"I just wanted to do something right to help my family once," Betty Jean Moyler told the judge yesterday, "and mostly it was for the holidays, and that's why I did it."

What Mrs. Moyler had done was to hand a note to a bank teller last week asking for money - what is known in the U.S. criminal code as bank robbery and punishable by 20 years in prison.

She was trying to explain it all yesterday to a federal judge, George L. Hart Jr. By the time she was finished with her explanation, members of Hart's courtroom staff were crying.

"Sir, to be honestly spoken, I was pushed," she told the judge when he asked her why she robbed the bank. Her grandmother's illness had forced her to quit her job as a cashier and she had four children at home, she said.

"I figured that was the best thing for me to do. I tried so many ways. I have written for help. I had tried to start projects to help to financially aid my family, and the family living with me, and I have been under a lot of pressure . . .," said Moyler, 26, who lives at 66 T St.

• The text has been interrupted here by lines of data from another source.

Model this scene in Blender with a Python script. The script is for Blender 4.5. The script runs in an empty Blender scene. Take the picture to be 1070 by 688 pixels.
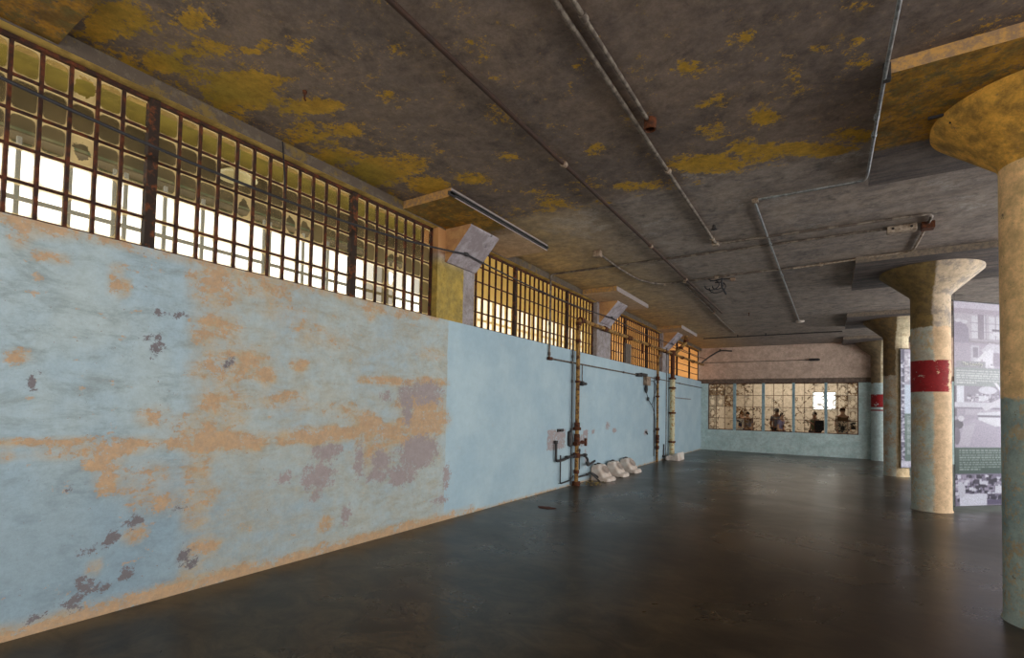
import bpy, bmesh, math, random
import numpy as np
from mathutils import Vector, Matrix
random.seed(7)
C = bpy.context.scene.collection
S = bpy.context.scene
PI = math.pi
HC = 4.166          # ceiling height
L = 21.156          # far wall
XR = 12.2           # right wall
YB = -3.2           # wall behind the camera

WALL_TAN=[(1.06, 2.78, 0.17, 0.06, 0.8), (1.5, 2.45, 0.05, 0.06, 1), (1.48, 2.56, 0.02, 0.06, 0.8), (1.12, 2.57, 0.08, 0.03, 0.6), (0.95, 2.63, 0.04, 0.03, 0.5), (2.18, 2.6, 0.17, 0.17, 0.85), (2.22, 2.23, 0.18, 0.15, 0.6), (2.25, 1.89, 0.2, 0.12, 0.75), (2.22, 1.59, 0.14, 0.13, 0.6), (2.46, 1.86, 0.22, 0.07, 0.5), (0.97, 1.87, 0.05, 0.03, 0.6), (1.76, 1.47, 0.1, 0.06, 0.7), (1.12, 1.29, 0.24, 0.01, 0.9), (1.22, 1.21, 0.14, 0.03, 0.8), (0.94, 1.21, 0.04, 0.02, 0.9), (1.52, 1.22, 0.16, 0.05, 1), (1.47, 1.14, 0.09, 0.06, 0.95), (1.48, 1.01, 0.05, 0.09, 0.85), (1.67, 1.25, 0.16, 0.03, 1), (2.15, 1.25, 0.23, 0.07, 1.05), (2.15, 1.26, 0.11, 0.1, 1.05), (2.44, 1.23, 0.26, 0.04, 0.95), (2.16, 1.01, 0.06, 0.16, 0.6), (2.21, 0.8, 0.06, 0.08, 0.6), (2.1, 0.62, 0.09, 0.12, 0.6), (2.17, 0.34, 0.11, 0.07, 0.9), (2.08, 0.2, 0.07, 0.06, 0.7), (1.67, 0.55, 0.06, 0.04, 0.8), (1.43, 0.36, 0.03, 0.04, 0.7), (2.5, 1.24, 0.18, 0.07, 1), (3.29, 1.26, 0.44, 0.07, 1.05), (3.91, 1.37, 0.17, 0.1, 1.05), (4.17, 1.28, 0.27, 0.07, 1), (4.83, 1.39, 0.4, 0.18, 1.1), (2.67, 1.84, 0.07, 0.06, 0.95), (3.01, 1.98, 0.08, 0.05, 0.8), (4.23, 1.88, 0.43, 0.04, 0.95), (4.87, 1.91, 0.33, 0.05, 0.9), (2.56, 2.66, 0.25, 0.06, 0.75), (2.45, 2.02, 0.22, 0.09, 0.55), (3.26, 2.29, 0.29, 0.1, 0.45), (3.88, 2.68, 0.06, 0.09, 0.9), (4.15, 2.74, 0.46, 0.05, 0.6), (4.91, 2.29, 0.19, 0.08, 0.5), (4.77, 1.58, 0.36, 0.15, 1), (3.88, 1.46, 0.11, 0.07, 0.7), (2.89, 1.61, 0.3, 0.09, 0.5), (3.57, 1.51, 0.25, 0.08, 0.5), (3.99, 1.06, 0.29, 0.23, 0.55), (4.61, 1.21, 0.43, 0.12, 0.8), (1.71, 0.98, 0.19, 0.11, 0.5), (1.85, 0.81, 0.2, 0.11, 0.45), (3.37, 0.31, 0.09, 0.06, 0.8), (2.86, 2.46, 0.25, 0.11, 0.4), (2.38, 1.51, 0.12, 0.17, 0.6), (2.05, 0.94, 0.09, 0.16, 0.5), (1.95, 1.39, 0.13, 0.08, 0.5)]
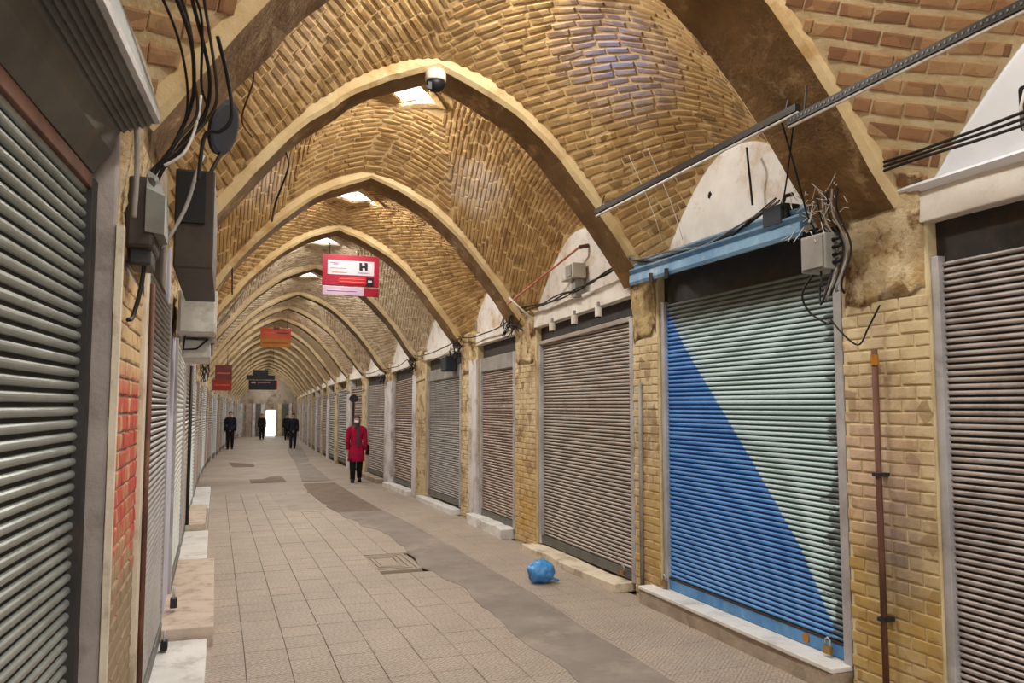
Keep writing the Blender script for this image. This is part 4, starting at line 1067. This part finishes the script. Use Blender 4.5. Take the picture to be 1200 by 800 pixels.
t = thing('meter_box', 'dark narrow box hanging just beyond the air conditioner on the left', 'wall box', (-.1, 8.2, 2.3))
m = MB(); m.box(-.20, -.09, 8.0, 8.3, 2.22, 2.55); m.build('case', M['steel_dark'], t, bevel=.01)
m = MB(); m.tube([(-.15, 8.1, 2.55), (-.2, 8.1, 2.75), (-.35, 8.1, 2.8)], .012, 6); m.build('arm', M['steel_dark'], t)
for k in range(6):
    o_ = .024 * k; q = lambda: rs.uniform(-.022, .022)
    wire('cable', [(-.36 + o_ * .6, 2.3, 3.14 + o_), (-.25 + o_ + q(), 2.7, 3.10 + .5 * o_ + q()), (-.18 + o_ * .7 + q(), 3.0, 3.03 + o_ + q()), (-.15 + o_ * .6 + q(), 3.22, 2.95 + q()), (-.155 + o_ * .7 + q(), 3.34, 2.84 + q()),
                   (-.22 + o_ * .4 + q(), 3.36, 2.72 + q()), (-.28 + q(), 3.38, 2.60), (-.31, 3.4, 2.50 - o_)], (.0055, .008, .0065)[k % 3],
         M[('cable', 'cable', 'hood_brown')[k % 3]], ['leftmost', 'second from left', 'third from left', 'fourth from left', 'second from right', 'rightmost'][k] + ' of six black cables draped over the red-daubed pier')
wire('cable', [(-.06, 3.2, 3.12), (-.02, 3.3, 3.0), (.0, 3.34, 2.86), (-.04, 3.36, 2.80), (-.10, 3.38, 2.78), (-.12, 3.4, 2.6)], .008, M['cable'], 'black cable forming a pointed elbow in front of the bricks at upper left')
wire('cable', [(-.24, 3.30, 2.62), (-.17, 3.3, 2.68), (-.13, 3.35, 2.82), (-.12, 3.4, 2.95)], .006, M['cable_white'], 'white cable curving up from the hooded lamp on the pier')
wire('cable', [(-.26, 3.6, 2.35), (-.18, 3.7, 2.55), (-.14, 3.8, 2.75), (-.12, 3.9, 2.85)], .009, M['cable_grey'], 'grey cable rising beside the dark disc on the left')
wire('cable', [(-.34, 3.2, 2.86), (-.33, 3.25, 2.6), (-.335, 3.26, 2.4)], .010, M['cable_grey'], 'grey conduit down the corner of the red-daubed pier')
wire('cable', [(-.30, 3.35, 2.4), (-.31, 3.4, 2.2), (-.335, 3.38, 2.05), (-.345, 3.3, 2.02)], .009, M['cable'], 'dark cable end hanging below the hooded lamp')
wire('pole', [(-.345, 4.31, .06), (-.345, 4.31, 2.3)], .014, M['rust'], 'rusty upright pole at the far edge of the red-daubed pier', 'pole', None, 2)
wire('pole', [(-.345, 11.05, .2), (-.345, 11.05, 2.3)], .022, M['steel_dark'], 'dark upright pole standing beyond the chalk-white shutter', 'pole', None, 2)
wire('cable', [(-.2, 7.4, 2.2), (-.12, 8.5, 2.3), (-.1, 9.4, 2.55), (0, 10.5, 2.9), (.3, 11.7, 3.5)], .008, M['cable'], 'cable climbing from the air conditioner towards the third arch')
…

NW.

"But I didn't really want to hurt anyone . . . and I know what I did was wrong, and the way I was taught, when you are wrong you have to be punished for what you done."

Routinely in federal court here, defendants are sent to the probation office for a presentence report so a judge will know every detail about their past. Hart suggested yesterday, however, that Mrs. Moyler forego that requirement.

Her attorney, David C. Woll, agreed. "I think this one was at the bottom of the depression and frustration, and this is what prompted her to do what she did," Woll said.

Assistant U.S. Attorney Charles Rolstacher, who had just outlined the case against Moyler, also agreed. She had, after all, taken only $110 from the bank and had turned down the American Security and Trust Co.'s offer to give her even more money during the robbery at its branch at 1400 1st St. NE.

She next went to a credit union at 1502 North Capitol St. near the bank, and tried to pass a similar note there. She left, Roistacher said, after the teller asked her if she was serious about the robbery attempt.

Police arrested her/at Lincoln Road and R Street NE a few minutes later, and she was quickly identified since she was still wearing the brown cloth coat she had worn during the robbery and the attempted robbery. She had not carried a weapon, but had told the two financial institutions she was "wired" - a term she said meant merely someone outside the bank might be listening into the robbery conversation.

Before sentencing Mrs. Moyler, Hart asked her if there was anything else she wanted to say. Mrs. Moyler said there was:

"I had a talk with my mother before I came here, and hurt my family and my children and my husband . . . The best thing I could do was put my faith in God and try to go the best from there after this.

"I can't say I am sorry, because I have already expressed it in so many ways how ashamed I am. It only goes to show you when you do wrong you cannot get right by it."

Hart imposed only two years' probation on Mrs. Moyler, and told the probation office to give "special consideration" to her case. The government suggested psychiatric counseling as well.

It was, said Judge Hart, the "saddest case" he had seen in his 20 years on the bench.